I'm not familiar with such line integrals, but I would think that one could interpret
$$\int_{\gamma} f(x,y)\, dx$$
as the area of the projection on the x-axis of the sheet defined by $f(x,y)$ evaluated along $\gamma$. Similarly, I would interpret
$$\int_{\gamma} f(x,y)\, dy$$
as the area of the projection on the y-axis of the sheet defined by $f(x,y)$ evaluated along $\gamma$.

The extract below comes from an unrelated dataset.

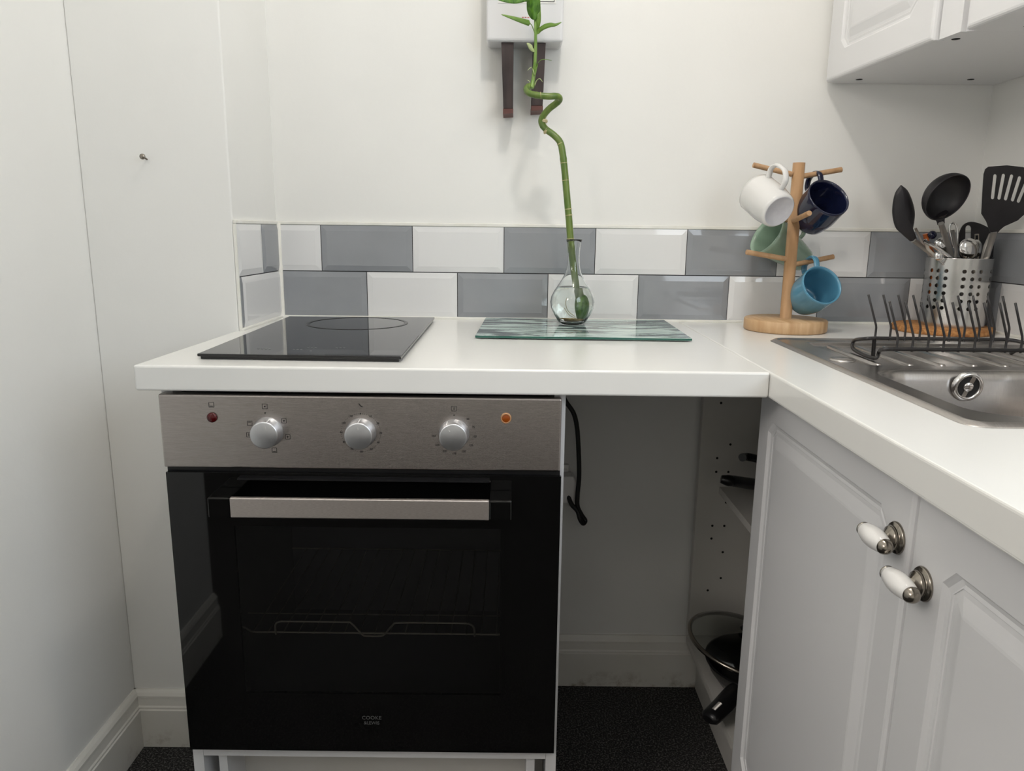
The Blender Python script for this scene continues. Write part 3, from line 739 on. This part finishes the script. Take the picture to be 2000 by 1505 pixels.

Assuming that we follow $\gamma$ from the lower right (see diagram), integrating with respect to $dx$ (along $\gamma$) will yield negative areas if the yellow side is exposed (to the $x$-axis), and positive areas if the blue side is exposed. Of course portions of $\gamma$ that run parallel to the $y$-axis wouldn't contribute anything to $$\int_{\gamma} f(x,y)\, dx$$
A line integral of the form $\int_\gamma f(x,y)\,dx$ is simply the line integral of the vector field $\vec F(x,y) = f(x,y)\vec i$ over $\gamma$, so if you understand the geometric interpretation of line integrals of vector fields you have your answer. Similarly for a line integral with respect to $dy$.